Reflections on two weeks in Myanmar/ Burma

Of all the countries we have visited, I was probably the most excited and intrigued about Myanmar (or Burma, if you prefer). A relatively recent addition to the Southeast Asia tourist trail, the people we met who had visited all had the same reaction – a little smile and a far away gaze as they privately relived their visit for a moment or two. “Ah yes, Myanmar, it’s magical/wonderful” they’d sigh happily, but without offering much more detail.

Consequentially, I didn’t have that many expectations for our two weeks in Myanmar, other than that it would be quite different to any other country we’d been to.

I was right on that part; Myanmar is quite unlike anywhere I’ve ever been before. On the other hand, things are changing fast, and it offers a blend of old and new that is quite bewitching. Men in longhis sit chewing betel nut – hocking up blood-red spittle onto the pavement for you to dodge – in front of mobile phone shops which are starting to spring up now the cost of a SIM card has dropped from a previous high of $1,500. Young men in skinny jeans hang out in groups at the entrances to stunning ancient pagodas. The contrasts make for an entrancing, endlessly photogenic country and I had a whale of a time trying to capture everything we experienced. If you are planning to visit Myanmar, or just want to see some truly inspiring photography, I highly recommend checking out the blog by Kristian Leven – an incredibly talented street photographer who visited shortly before we did.

Man in fishing boat at Inle Lake
Stunning scenery at Inle Lake

As stunning as Myanmar’s two biggest draws – Bagan and Inle Lake – are, I found the moments and places where we found ourselves that little bit further off the beaten track to be the most rewarding. At busier spots, we could see the impact tourism was starting to have – the appearance of a crowd of waiting tuk tuk drivers at the door of a bus, the kid selling postcards at the temples of Bagan are all marks of a population wising up to the cash that visitors bring in. We felt a responsibility – more so than anywhere else – to tread lightly and I hope we managed that.

Despite the rapid growth of the tourism industry, we didn’t have any negative experiences and – even on the rare occasions where we were being hustled for a dollar – were utterly charmed. For us, Myanmar’s biggest asset is the people living there. Everywhere we went folks were unfailingly kind, accommodating and welcoming. In Hsipaw I remember particularly, a lovely old man came up to us on the street and clasped our hands. “Welcome” he beamed at us “welcome”. It was all he could say in English (far better than our Burmese though!) but that one word went a long way, and pretty much sums up how I felt about our trip looking back on it now.

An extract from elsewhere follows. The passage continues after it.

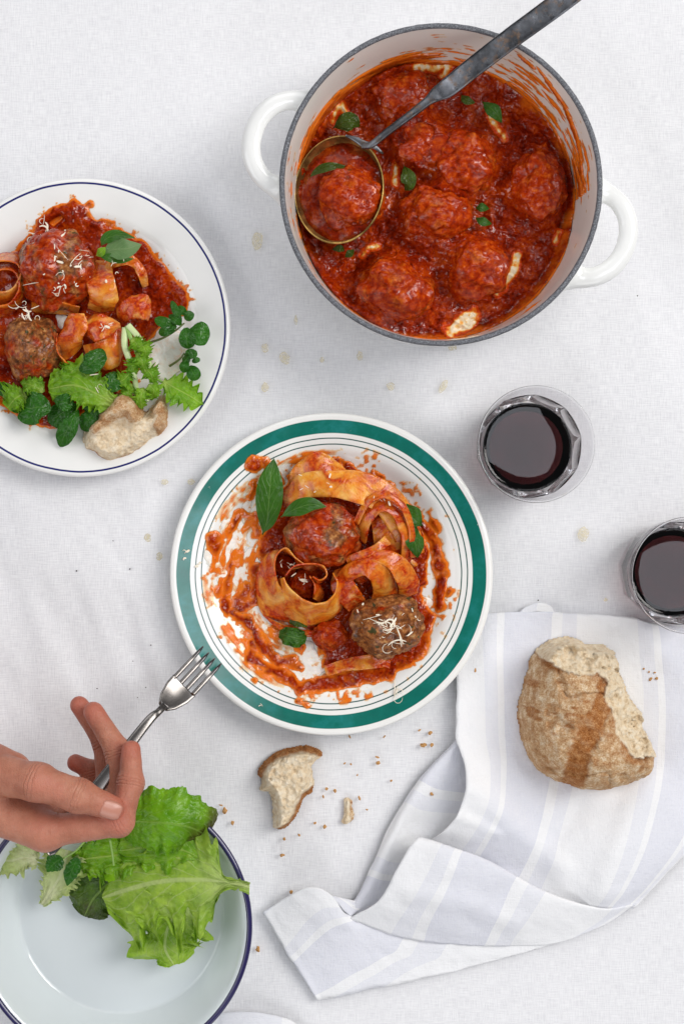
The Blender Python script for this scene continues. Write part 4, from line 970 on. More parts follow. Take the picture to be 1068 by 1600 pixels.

Another pleasant surprise for Myanmar was the cost. We’d set a budget of £22 (about $35) per person per day which I thought might be a little ambitious, but we came in bang on target. There is a myth that Myanmar is expensive, and whilst it certainly doesn’t offer the same value for money accommodation-wise as say, Thailand, it is entirely possible to explore the country comfortably on a relatively small budget.

There is, of course, a darker side to Myanmar which stems from the government. After a generation of an oppressive and brutal regime, mismanagement and nepotism, there seemed to be an element of optimism for the future as sanctions are eased and borders are cautiously opened. A taxi driver spoke excitedly about the forthcoming election in November; the idea that Aung San Suu Kyi would be blocked from taking her expected seat again seemed unthinkable to him. You didn’t have to look far to find the Lady (as she is known) – photographs of her looked down from most guesthouses and restaurants; we even stumbled across a branch of the NLD (National League for Democracy) in Hsipaw. I wish them the best of luck, and I hope before long Myanmar get the government they deserve, rather than the government they have.

NLD office on Hsipaw street during our two weeks in Myanmar
The NLD in Hsipaw

Whenever I look back on a country the acid test for me is “would I come back here?” and “would I recommend it to anyone else?”. The answer for Myanmar is absolutely – I would come back, and I’d recommend it to people who want a journey exploring a fascinating and welcoming but subtle, complex country. Myanmar isn’t in your face but I loved the fact it quietly revealed itself the more you explored. I hope I get an opportunity to visit again – I’d love to visit the southern beaches and remote north – and I hope I don’t have to wait for long to realise that ambition.

One Comment

  1. De'Jav said:

    That’s pretty cool that the best parts were off the beaten track which means a lot less tourism as well.